Landslip in Blackstone Heights

Blackstone Heights Landslip

Landslip in Blackstone Heights

MAY 2015 | JOANNE EISEMANN

 

 Mike Moores

IN MID 2014 Meander Valley Council asked residents to vacate several properties in Blackstone Heights as they have been assessed as unsafe due to landslip problems.

In the early noughties, Eva Griffiths purchased one of the now vacated homes.

Eva moved to Tasmania from Victoria, not having any idea she was moving into a known landslip area and says she is disappointed that Council did not inform her of the possibility when she applied for planning permission to build a deck and lay a cement slab in 2002.

The slab moved slightly after laying. Eva sought professional help and was advised not to be concerned.

In July 2009, Ben Lomond Water took over responsibility for water from Council.

The problem became apparent around August of that year, when the water company did some digging on the easement of Eva’s property. Within a couple of days, land around the digging site had slipped about a metre.

Eva wrote a letter to the water company, but Ben Lomond Water accepted no responsibility for the slippage.

Ben Lomond Water returned around a year later and dug a test hole that was just six inches deep on the other side of the property.

Within a day or so, there was a foot of slippage around that hole.

By this time Eva had begun  building another dwelling on her property and, from the balcony of that property, she could see that the slab on the first house was moving further and further from its original position.

Council met with property owners and investigated the problem, which led to the eventual request to move.

Eva continues paying mortgages on two properties  hat she is unable to reside in or collect rent from.

The slab has now moved approximately 24 inches and the front 2 metres of the slab has broken off and slid down the slope towards the lake.

Eva engaged an engineer who designed a retaining wall to contain the slippage and stabilise the batter to resolve the problem.

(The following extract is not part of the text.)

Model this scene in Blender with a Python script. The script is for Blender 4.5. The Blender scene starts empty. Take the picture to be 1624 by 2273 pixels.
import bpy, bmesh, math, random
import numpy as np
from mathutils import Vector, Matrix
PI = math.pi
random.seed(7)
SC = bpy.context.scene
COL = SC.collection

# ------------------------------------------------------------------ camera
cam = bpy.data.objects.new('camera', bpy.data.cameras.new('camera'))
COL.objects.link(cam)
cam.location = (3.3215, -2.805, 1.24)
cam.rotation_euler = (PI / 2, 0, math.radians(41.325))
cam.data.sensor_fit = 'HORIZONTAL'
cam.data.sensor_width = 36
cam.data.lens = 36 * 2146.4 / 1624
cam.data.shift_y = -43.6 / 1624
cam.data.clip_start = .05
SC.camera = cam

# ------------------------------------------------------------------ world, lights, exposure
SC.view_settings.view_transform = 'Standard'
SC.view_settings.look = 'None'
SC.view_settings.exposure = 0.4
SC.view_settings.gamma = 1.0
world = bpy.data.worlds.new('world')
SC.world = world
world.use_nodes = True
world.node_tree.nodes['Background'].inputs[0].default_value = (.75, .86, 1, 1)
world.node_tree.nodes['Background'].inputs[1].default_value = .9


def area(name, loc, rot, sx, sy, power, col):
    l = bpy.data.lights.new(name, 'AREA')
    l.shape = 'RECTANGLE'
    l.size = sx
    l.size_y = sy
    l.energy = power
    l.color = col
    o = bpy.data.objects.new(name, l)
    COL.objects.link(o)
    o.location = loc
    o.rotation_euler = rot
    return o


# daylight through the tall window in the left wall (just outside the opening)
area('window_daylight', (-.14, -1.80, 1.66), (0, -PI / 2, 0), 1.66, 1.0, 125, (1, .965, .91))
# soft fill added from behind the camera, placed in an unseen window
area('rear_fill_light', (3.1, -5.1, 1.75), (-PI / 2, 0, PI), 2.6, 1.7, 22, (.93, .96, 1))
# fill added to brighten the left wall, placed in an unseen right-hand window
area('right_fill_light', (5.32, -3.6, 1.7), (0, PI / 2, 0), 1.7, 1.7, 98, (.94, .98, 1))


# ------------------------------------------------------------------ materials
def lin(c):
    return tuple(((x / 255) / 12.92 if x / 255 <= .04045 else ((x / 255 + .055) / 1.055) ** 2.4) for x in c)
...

She hoped to complete this work before winter.

Although the engineer requested that Council treat the matter as urgent, they are still waiting for approval.

Meander Valley Council’s Mayor, Craig Perkins, says that the whole matter is under investigation by Council’s insurers, who will report to Council.

“Those reports haven’t yet been finalised, but we know that all the steps that Council has taken since the properties were developed over twenty years ago have all been appropriate and met our requirements.”

Mayor Perkins further commented, “there will be a report provided to council that we will be able to put on our website for people to see a summary of what has happened.”